** Begin Dataset excerpt **

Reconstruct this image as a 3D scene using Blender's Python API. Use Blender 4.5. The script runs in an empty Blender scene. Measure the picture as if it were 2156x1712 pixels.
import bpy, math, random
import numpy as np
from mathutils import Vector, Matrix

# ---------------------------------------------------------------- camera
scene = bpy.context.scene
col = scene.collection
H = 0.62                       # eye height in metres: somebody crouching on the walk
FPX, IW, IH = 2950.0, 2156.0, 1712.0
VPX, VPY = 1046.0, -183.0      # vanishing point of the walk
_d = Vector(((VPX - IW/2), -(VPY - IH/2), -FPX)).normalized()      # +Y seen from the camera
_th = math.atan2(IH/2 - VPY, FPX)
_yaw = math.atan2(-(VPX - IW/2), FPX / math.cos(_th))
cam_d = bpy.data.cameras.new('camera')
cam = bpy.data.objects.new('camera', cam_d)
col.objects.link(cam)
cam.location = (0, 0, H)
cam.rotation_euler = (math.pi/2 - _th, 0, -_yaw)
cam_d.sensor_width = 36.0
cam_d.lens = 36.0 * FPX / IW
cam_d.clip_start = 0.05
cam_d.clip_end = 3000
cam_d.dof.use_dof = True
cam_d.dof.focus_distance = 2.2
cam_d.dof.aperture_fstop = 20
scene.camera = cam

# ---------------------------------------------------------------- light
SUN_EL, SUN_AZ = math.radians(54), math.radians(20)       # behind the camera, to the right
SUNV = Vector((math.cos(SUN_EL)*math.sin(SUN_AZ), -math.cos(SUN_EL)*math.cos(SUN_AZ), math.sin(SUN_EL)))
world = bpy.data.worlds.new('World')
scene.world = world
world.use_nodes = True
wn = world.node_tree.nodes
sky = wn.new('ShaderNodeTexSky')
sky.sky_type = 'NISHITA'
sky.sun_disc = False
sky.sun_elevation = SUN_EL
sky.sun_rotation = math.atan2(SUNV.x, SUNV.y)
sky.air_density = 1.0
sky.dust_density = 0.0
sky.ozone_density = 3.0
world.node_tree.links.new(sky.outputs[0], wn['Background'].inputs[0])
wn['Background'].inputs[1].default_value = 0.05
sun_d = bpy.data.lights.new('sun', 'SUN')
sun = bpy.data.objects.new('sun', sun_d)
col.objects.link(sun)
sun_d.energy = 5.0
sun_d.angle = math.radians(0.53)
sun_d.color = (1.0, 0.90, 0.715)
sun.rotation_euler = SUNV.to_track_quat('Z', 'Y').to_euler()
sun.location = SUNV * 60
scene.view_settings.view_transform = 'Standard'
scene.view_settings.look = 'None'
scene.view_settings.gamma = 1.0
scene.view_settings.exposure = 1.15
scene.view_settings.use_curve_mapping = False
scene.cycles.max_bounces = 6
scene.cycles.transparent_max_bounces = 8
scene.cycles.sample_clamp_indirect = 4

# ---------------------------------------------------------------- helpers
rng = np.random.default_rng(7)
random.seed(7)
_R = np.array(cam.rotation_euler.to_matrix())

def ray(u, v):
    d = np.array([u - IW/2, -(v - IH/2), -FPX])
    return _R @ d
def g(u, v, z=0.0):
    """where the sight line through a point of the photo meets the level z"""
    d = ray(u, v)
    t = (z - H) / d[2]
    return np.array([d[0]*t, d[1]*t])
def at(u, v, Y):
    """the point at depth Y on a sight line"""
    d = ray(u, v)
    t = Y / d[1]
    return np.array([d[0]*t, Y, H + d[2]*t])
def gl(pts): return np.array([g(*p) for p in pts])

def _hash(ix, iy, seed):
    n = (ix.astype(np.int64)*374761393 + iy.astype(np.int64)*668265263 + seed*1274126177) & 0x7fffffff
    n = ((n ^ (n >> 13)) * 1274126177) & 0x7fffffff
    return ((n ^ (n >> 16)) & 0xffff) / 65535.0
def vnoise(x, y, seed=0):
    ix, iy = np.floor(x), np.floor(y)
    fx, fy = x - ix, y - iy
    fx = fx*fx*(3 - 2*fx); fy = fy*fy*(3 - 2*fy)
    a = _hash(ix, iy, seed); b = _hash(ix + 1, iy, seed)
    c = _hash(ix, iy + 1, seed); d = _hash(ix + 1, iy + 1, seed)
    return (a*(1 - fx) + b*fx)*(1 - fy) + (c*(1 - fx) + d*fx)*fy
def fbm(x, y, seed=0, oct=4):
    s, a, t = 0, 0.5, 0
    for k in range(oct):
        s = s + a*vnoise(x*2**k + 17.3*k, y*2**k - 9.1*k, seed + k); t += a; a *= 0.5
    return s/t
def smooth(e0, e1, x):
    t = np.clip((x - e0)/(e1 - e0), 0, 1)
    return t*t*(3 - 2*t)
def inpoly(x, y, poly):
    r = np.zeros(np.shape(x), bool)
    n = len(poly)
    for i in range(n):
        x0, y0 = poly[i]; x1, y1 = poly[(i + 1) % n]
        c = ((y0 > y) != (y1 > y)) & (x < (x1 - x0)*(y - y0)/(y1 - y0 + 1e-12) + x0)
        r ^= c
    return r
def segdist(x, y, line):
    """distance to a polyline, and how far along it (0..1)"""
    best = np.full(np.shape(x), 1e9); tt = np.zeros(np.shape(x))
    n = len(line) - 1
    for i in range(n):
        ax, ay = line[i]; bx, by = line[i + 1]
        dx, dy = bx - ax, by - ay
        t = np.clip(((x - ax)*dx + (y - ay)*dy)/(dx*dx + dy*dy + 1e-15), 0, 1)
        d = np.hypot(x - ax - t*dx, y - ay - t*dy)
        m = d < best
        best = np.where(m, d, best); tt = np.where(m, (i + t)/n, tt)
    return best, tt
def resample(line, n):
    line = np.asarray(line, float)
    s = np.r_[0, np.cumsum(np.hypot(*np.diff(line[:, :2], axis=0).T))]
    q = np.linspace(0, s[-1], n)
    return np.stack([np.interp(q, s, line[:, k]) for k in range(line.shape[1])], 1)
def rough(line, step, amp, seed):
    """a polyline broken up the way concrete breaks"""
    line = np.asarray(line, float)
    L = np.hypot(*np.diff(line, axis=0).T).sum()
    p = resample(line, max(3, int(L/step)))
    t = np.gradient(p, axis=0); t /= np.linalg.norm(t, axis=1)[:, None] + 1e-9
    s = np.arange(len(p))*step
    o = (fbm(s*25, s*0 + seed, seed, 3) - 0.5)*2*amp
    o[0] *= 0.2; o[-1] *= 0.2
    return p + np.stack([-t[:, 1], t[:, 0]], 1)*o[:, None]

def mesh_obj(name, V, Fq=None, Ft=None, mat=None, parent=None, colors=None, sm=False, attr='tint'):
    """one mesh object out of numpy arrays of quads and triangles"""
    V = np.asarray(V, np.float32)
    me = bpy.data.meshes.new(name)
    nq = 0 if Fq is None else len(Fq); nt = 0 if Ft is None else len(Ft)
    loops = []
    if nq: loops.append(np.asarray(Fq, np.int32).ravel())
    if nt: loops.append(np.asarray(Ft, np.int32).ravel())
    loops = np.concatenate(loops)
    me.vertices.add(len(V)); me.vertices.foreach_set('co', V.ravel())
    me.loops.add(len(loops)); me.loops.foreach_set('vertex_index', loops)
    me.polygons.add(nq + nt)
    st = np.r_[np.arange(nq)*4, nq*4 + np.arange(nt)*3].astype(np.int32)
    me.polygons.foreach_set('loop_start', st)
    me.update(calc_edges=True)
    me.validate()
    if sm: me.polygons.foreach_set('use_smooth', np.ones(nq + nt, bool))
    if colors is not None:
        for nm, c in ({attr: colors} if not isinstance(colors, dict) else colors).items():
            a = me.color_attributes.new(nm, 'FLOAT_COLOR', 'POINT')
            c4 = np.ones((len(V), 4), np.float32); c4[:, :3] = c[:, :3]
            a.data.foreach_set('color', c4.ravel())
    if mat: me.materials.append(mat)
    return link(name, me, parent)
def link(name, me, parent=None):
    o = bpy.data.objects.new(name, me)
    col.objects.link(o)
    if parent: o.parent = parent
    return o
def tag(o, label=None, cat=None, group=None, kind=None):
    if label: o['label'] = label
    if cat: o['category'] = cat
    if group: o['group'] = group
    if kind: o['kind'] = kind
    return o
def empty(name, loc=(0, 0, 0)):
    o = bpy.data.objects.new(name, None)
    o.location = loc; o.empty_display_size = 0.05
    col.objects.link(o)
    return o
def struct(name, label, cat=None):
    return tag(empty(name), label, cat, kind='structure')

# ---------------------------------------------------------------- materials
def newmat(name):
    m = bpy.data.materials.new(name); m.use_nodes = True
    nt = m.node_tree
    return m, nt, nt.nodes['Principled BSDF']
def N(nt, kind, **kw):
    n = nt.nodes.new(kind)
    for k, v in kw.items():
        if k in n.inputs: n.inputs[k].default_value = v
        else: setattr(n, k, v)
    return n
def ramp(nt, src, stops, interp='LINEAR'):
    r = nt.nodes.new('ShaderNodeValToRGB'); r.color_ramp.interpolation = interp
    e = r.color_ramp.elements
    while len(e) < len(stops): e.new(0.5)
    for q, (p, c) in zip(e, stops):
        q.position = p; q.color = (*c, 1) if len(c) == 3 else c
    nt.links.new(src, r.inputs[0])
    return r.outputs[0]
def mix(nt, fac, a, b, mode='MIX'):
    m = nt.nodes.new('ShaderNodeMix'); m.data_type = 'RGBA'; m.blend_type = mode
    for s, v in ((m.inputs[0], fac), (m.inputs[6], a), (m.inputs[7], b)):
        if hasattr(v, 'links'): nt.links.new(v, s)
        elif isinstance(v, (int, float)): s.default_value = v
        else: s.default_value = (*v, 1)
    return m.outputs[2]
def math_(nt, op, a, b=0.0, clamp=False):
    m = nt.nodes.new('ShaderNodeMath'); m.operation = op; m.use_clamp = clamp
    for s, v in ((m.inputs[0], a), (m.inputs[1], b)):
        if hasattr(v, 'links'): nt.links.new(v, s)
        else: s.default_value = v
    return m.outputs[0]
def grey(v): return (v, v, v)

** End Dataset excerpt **

— Task brief —
Reproduce, please, the lines of the material from its first line down to the line containing "scene.camera = cam", keeping both ends and nothing beyond them.

— Task answer —
Reconstruct this image as a 3D scene using Blender's Python API. Use Blender 4.5. The script runs in an empty Blender scene. Measure the picture as if it were 2156x1712 pixels.
import bpy, math, random
import numpy as np
from mathutils import Vector, Matrix

# ---------------------------------------------------------------- camera
scene = bpy.context.scene
col = scene.collection
H = 0.62                       # eye height in metres: somebody crouching on the walk
FPX, IW, IH = 2950.0, 2156.0, 1712.0
VPX, VPY = 1046.0, -183.0      # vanishing point of the walk
_d = Vector(((VPX - IW/2), -(VPY - IH/2), -FPX)).normalized()      # +Y seen from the camera
_th = math.atan2(IH/2 - VPY, FPX)
_yaw = math.atan2(-(VPX - IW/2), FPX / math.cos(_th))
cam_d = bpy.data.cameras.new('camera')
cam = bpy.data.objects.new('camera', cam_d)
col.objects.link(cam)
cam.location = (0, 0, H)
cam.rotation_euler = (math.pi/2 - _th, 0, -_yaw)
cam_d.sensor_width = 36.0
cam_d.lens = 36.0 * FPX / IW
cam_d.clip_start = 0.05
cam_d.clip_end = 3000
cam_d.dof.use_dof = True
cam_d.dof.focus_distance = 2.2
cam_d.dof.aperture_fstop = 20
scene.camera = cam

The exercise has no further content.